В тюрьме он отрекся от терроризма как тактики борьбы и стал ближе к традиционному марксизму. Британцы тайно мучили его и казнили в Центральной тюрьме Лахора, в пятнадцати минутах ходьбы от того места, где Низам Дин рассказывал мне его историю. «Если бы он остался жив, — говорил, бывало, Низам Дин, — он стал бы национальным лидером, которого британцы по-настоящему боялись бы. А теперь посмотри на нас. Только потому, что он был сикхом, мы даже не отметили его мученичество памятником».
Он рассказывал о тех добрых старых временах, когда во всех деревнях, которые теперь находились в Пакистане, жили индусы и сикхи, и об их жизни.

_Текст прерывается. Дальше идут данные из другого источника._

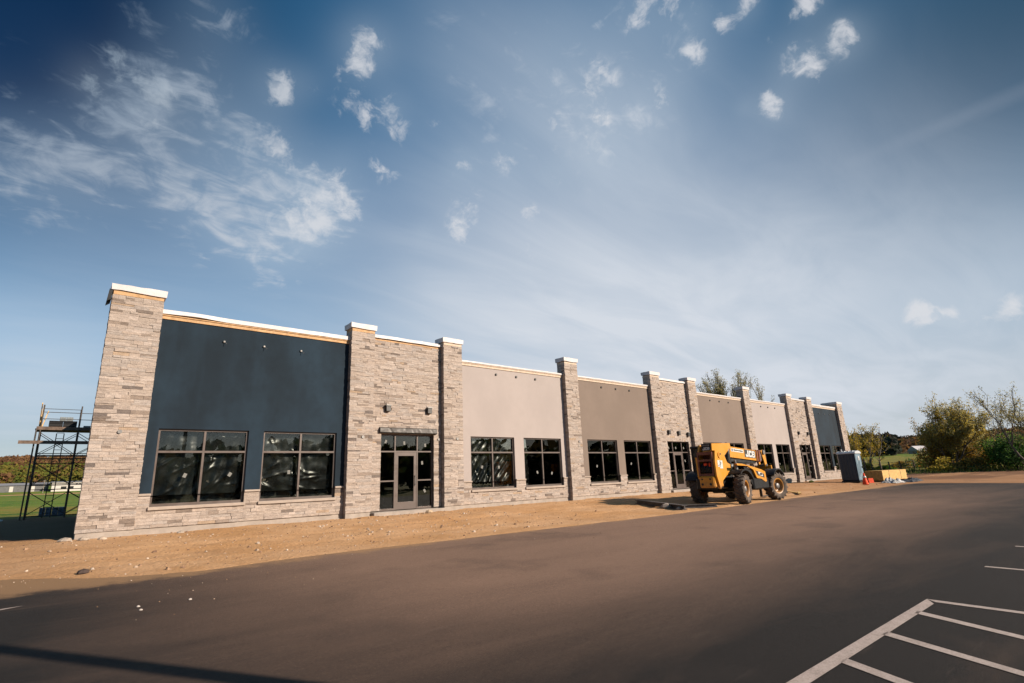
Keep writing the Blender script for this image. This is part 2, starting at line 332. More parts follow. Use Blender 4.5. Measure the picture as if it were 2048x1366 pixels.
# ------------------------------------------------------------------ mesh helper
class MB:
    def __init__(s): s.v = []; s.f = []; s.c = []; s.sm = []
    def add(s, vs, fs, col=(1, 1, 1), smooth=False):
        o = len(s.v); s.v += [tuple(v) for v in vs]
        for f in fs: s.f.append([o + i for i in f]); s.c.append(col); s.sm.append(smooth)
        return s
    def box(s, x0, x1, y0, y1, z0, z1, col=(1, 1, 1)):
        return s.add([(x0, y0, z0), (x1, y0, z0), (x1, y1, z0), (x0, y1, z0), (x0, y0, z1), (x1, y0, z1), (x1, y1, z1), (x0, y1, z1)],
                     [(0, 3, 2, 1), (4, 5, 6, 7), (0, 1, 5, 4), (1, 2, 6, 5), (2, 3, 7, 6), (3, 0, 4, 7)], col)
    def bbox(s, x0, x1, y0, y1, z0, z1, b=.02, col=(1, 1, 1)):
        """box with chamfered edges"""
        vs = []; idx = {}
        X, Y, Z = (x0, x1), (y0, y1), (z0, z1)
        for i in (0, 1):
            for j in (0, 1):
                for k in (0, 1):
                    sx, sy, sz = (1, -1)[i], (1, -1)[j], (1, -1)[k]
                    for a, p in enumerate(((X[i], Y[j] + sy * b, Z[k] + sz * b), (X[i] + sx * b, Y[j], Z[k] + sz * b), (X[i] + sx * b, Y[j] + sy * b, Z[k]))):
                        idx[i, j, k, a] = len(vs); vs.append(p)
        F = []
        for i in (0, 1): F.append([idx[i, 0, 0, 0], idx[i, 1, 0, 0], idx[i, 1, 1, 0], idx[i, 0, 1, 0]])
        for j in (0, 1): F.append([idx[0, j, 0, 1], idx[1, j, 0, 1], idx[1, j, 1, 1], idx[0, j, 1, 1]])
        for k in (0, 1): F.append([idx[0, 0, k, 2], idx[1, 0, k, 2], idx[1, 1, k, 2], idx[0, 1, k, 2]])
        for i in (0, 1):
            for j in (0, 1): F.append([idx[i, j, 0, 0], idx[i, j, 1, 0], idx[i, j, 1, 1], idx[i, j, 0, 1]])
            for k in (0, 1): F.append([idx[i, 0, k, 0], idx[i, 1, k, 0], idx[i, 1, k, 2], idx[i, 0, k, 2]])
        for j in (0, 1):
            for k in (0, 1): F.append([idx[0, j, k, 1], idx[1, j, k, 1], idx[1, j, k, 2], idx[0, j, k, 2]])
        for i in (0, 1):
            for j in (0, 1):
                for k in (0, 1): F.append([idx[i, j, k, 0], idx[i, j, k, 1], idx[i, j, k, 2]])
        c = Vector(((x0 + x1) / 2, (y0 + y1) / 2, (z0 + z1) / 2)); G = []
        for f in F:
            p = [Vector(vs[q]) for q in f]; n = (p[1] - p[0]).cross(p[2] - p[0]); m = sum(p, Vector()) / len(p)
            G.append(f if n.dot(m - c) > 0 else f[::-1])
        return s.add(vs, G, col)
    def tube(s, p0, p1, r0, r1=None, n=8, col=(1, 1, 1), caps=True, smooth=True):
        r1 = r0 if r1 is None else r1
        p0, p1 = Vector(p0), Vector(p1); d = (p1 - p0)
        if d.length < 1e-6: return s
        d.normalize(); a = d.orthogonal().normalized(); b = d.cross(a)
        vs = []
        for p, r in ((p0, r0), (p1, r1)):
            for i in range(n): t = 2 * pi * i / n; vs.append(p + a * (r * cos(t)) + b * (r * sin(t)))
        fs = [(i, (i + 1) % n, n + (i + 1) % n, n + i) for i in range(n)]
        s.add(vs, fs, col, smooth)
        if caps: s.add(vs, [tuple(range(n))[::-1], tuple(range(n, 2 * n))], col)
        return s
    def pipe(s, pts, r, n=6, col=(1, 1, 1)):
        for a, b in zip(pts[:-1], pts[1:]): s.tube(a, b, r, r, n, col)
        return s
    def prism(s, pts, a0, a1, axis='y', col=(1, 1, 1)):
        """polygon (2-D pts) extruded along an axis; pts in (x,z) for y, (y,z) for x, (x,y) for z"""
        def mk(p, a): return {'y': (p[0], a, p[1]), 'x': (a, p[0], p[1]), 'z': (p[0], p[1], a)}[axis]
        n = len(pts); vs = [mk(p, a0) for p in pts] + [mk(p, a1) for p in pts]
        area = sum(pts[i][0] * pts[(i + 1) % n][1] - pts[(i + 1) % n][0] * pts[i][1] for i in range(n))
        fl = (area > 0) ^ (axis == 'y')
        lo = tuple(range(n)); hi = tuple(range(n, 2 * n))
        fs = [lo[::-1] if fl else lo, hi if fl else hi[::-1]]
        for i in range(n):
            q = (i, (i + 1) % n, n + (i + 1) % n, n + i); fs.append(q if fl else q[::-1])
        return s.add(vs, fs, col)
    def lathe(s, prof, n, M, col=(1, 1, 1), smooth=True):
        """prof: list of (axial, radius); revolved about local Y of matrix M"""
        vs = []
        for a, r in prof:
            for i in range(n): t = 2 * pi * i / n; vs.append(M @ Vector((r * cos(t), a, r * sin(t))))
        fs = []
        for k in range(len(prof) - 1):
            for i in range(n): fs.append((k * n + i, k * n + (i + 1) % n, (k + 1) * n + (i + 1) % n, (k + 1) * n + i))
        return s.add(vs, fs, col, smooth)
    def obox(s, c, ax, ay, az, col=(1, 1, 1)):
        """box by centre and three half-axis vectors"""
        c, ax, ay, az = map(Vector, (c, ax, ay, az)); vs = []
        for k in (-1, 1):
            for (i, j) in ((-1, -1), (1, -1), (1, 1), (-1, 1)): vs.append(c + ax * i + ay * j + az * k)
        return s.add(vs, [(0, 3, 2, 1), (4, 5, 6, 7), (0, 1, 5, 4), (1, 2, 6, 5), (2, 3, 7, 6), (3, 0, 4, 7)], col)
    def board(s, p0, p1, w, t, up=(0, 0, 1), col=(1, 1, 1)):
        """plank from p0 to p1, w wide along up, t thick"""
        p0, p1 = Vector(p0), Vector(p1); d = (p1 - p0); l = d.length / 2; d.normalize()
        u = Vector(up); u = (u - d * u.dot(d)).normalized(); n = d.cross(u)
        return s.obox((p0 + p1) / 2, d * l, u * w / 2, n * t / 2, col)
    def rock(s, c, r, col=(1, 1, 1), flat=.6):
        c = Vector(c); vs = []; q = random.random() * 50
        P = [(0, 0, 1)]
        for k, (zz, m) in enumerate(((.55, 6), (-.1, 7), (-.75, 5))):
            for i in range(m): t = 2 * pi * (i + .5 * k) / m; rr = sqrt(1 - zz * zz); P.append((rr * cos(t), rr * sin(t), zz))
        P.append((0, 0, -1))
        import bmesh
        bm = bmesh.new()
        for p in P:
            p = Vector(p); k = 1 + .35 * mnoise.noise(p * 1.3 + Vector((q, 0, 0))); bm.verts.new((c.x + p.x * r * k, c.y + p.y * r * k * .8, c.z + p.z * r * k * flat))
        bmesh.ops.convex_hull(bm, input=bm.verts)
        bm.verts.index_update(); vs = [v.co.copy() for v in bm.verts]; fs = [[v.index for v in f.verts] for f in bm.faces]; bm.free()
        return s.add(vs, fs, col)
    def build(s, name, mat, parent=None, org=(0, 0, 0)):
        me = bpy.data.meshes.new(name); o = Vector(org)
        vs = [(v[0] - o.x, v[1] - o.y, v[2] - o.z) for v in s.v]
        me.from_pydata(vs, [], s.f)
        me.materials.append(MATS[mat] if isinstance(mat, str) else mat)
        ca = me.color_attributes.new('Col', 'FLOAT_COLOR', 'CORNER'); buf = []
        for f, c in zip(s.f, s.c):
            if len(c) == 3: c = (c[0], c[1], c[2], 1)
            buf.extend(c * len(f))
        ca.data.foreach_set('color', buf)
        me.polygons.foreach_set('use_smooth', s.sm); me.update()
        ob = bpy.data.objects.new(name, me); COL.objects.link(ob)
        if parent: ob.parent = parent
        return ob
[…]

Многие его друзья-немусульмане уехали в Индию. Мы часто обсуждали политиков и никогда не прекращающийся политический кризис в Пакистане.
«Они пигмеи, — говорил мне Низам Дин, еще более повышая свой и без того высокий голос. — Ты понимаешь, что я говорю, Тарик-джи? Пигмеи! Посмотри на Индию. Видишь разницу? Ганди был гигант. Джавахарлал Неру — тоже!» За эти годы я узнал от Низама Дина об истории, политике и повседневной жизни гораздо больше, чем за все время обучения в школе. Многое из этого легло в основу моего мировоззрения, кое-что — полезно и ныне. Но наставнику явно не удалось увлечь меня религией.

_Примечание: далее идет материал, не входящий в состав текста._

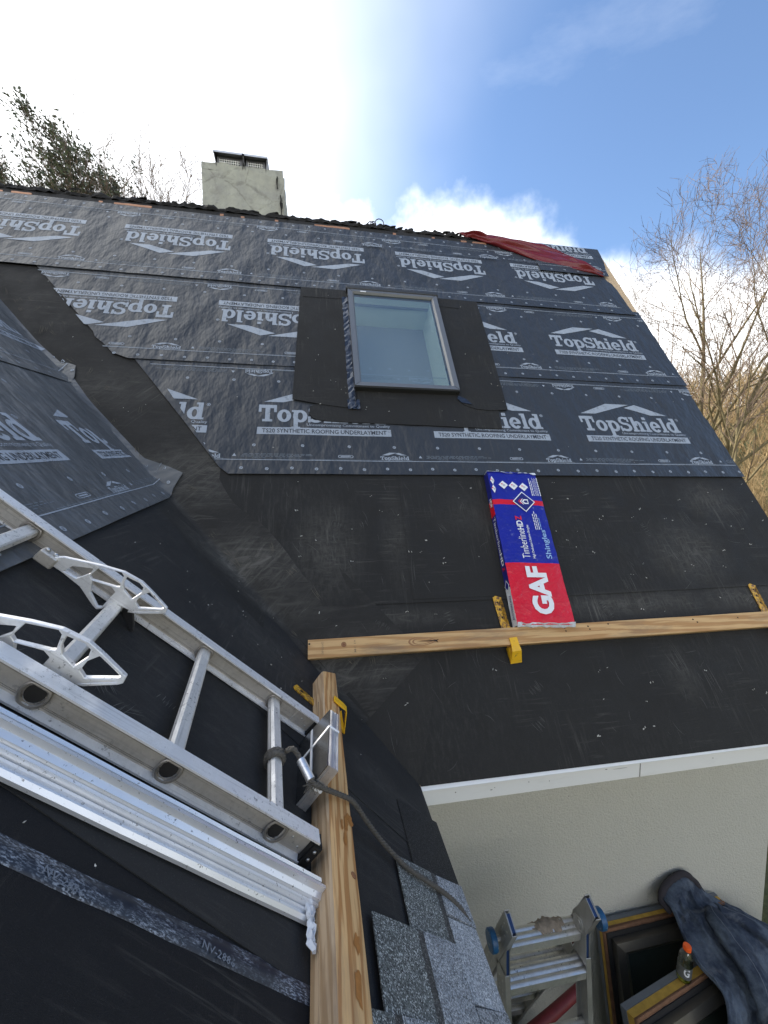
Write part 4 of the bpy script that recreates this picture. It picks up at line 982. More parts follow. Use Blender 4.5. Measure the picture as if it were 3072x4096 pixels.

Эту задачу добровольно взял на себя мой молодой дядя с материнской стороны, который еще в юности отрастил бороду и искал убежища в религии. Его еженедельные визиты в наш дом, о которых он не предупреждал, когда я как раз возвращался из школы, ужасно меня раздражали. Мы шагали по саду, и он елейным голосом рассказывал мне версию исламской истории, которая была так же неубедительна и тупа, как он сам. В нее входили рассказы о бесконечном героизме, о том, как пророк восходил к святости и о карающем Аллахе. Когда он заводил свою волынку, я, бывало, смотрел, на бумажных змеев, которые, паря в полуденном небе, захлестывали веревки друг друга, и мысленно переигрывал проигранную игру в шарики или предвкушал первый крикетный матч, которой Пакистан должен был сыграть против Вест-Индии, думая о чем угодно, кроме религии. Через несколько недель дядя сдался, объявив, что гены неверующих во мне слишком сильны, чтобы их можно было победить. В глубине души этот хитрый змей лелеял надежду, что хоть что-то из того, чему он меня учил, все-таки останется. Он был не прав. Не осталось ничего.
Летом, когда жара на равнинах становилась невыносимой, а школы на два месяца закрывались, мы уезжали к подножию Гималаев, в Натиагали, а потом на крошечный изолированный горный курорт, располагавшийся прямо на хребте в густом сосновом лесу, на который смотрели со всех сторон гималайские пики. Сама природа здесь подчеркивала малые размеры всего прочего. Я подружился с пуштунскими мальчиками и девочками из пограничных городков Пешавар и Мардан. Даже дети из Лахора, которых я редко видел в зимние месяцы, летом становились моими друзьями.
Дружба крепла, поскольку атмосфера гор расслабляла, социальных барьеров не существовало. Я приобретал вкус к полной свободе. У нас всех были любимые места, в том числе и таинственные кладбища с английскими именами на могилах. Меня всегда волновало то, что смерть уносит таких молодых. Была заброшенная деревянная готическая церковь, которую обожгла молния. Из нее открывался один из самых замечательных видов на долину внизу, и мы, дети, время от времени назначали там встречу.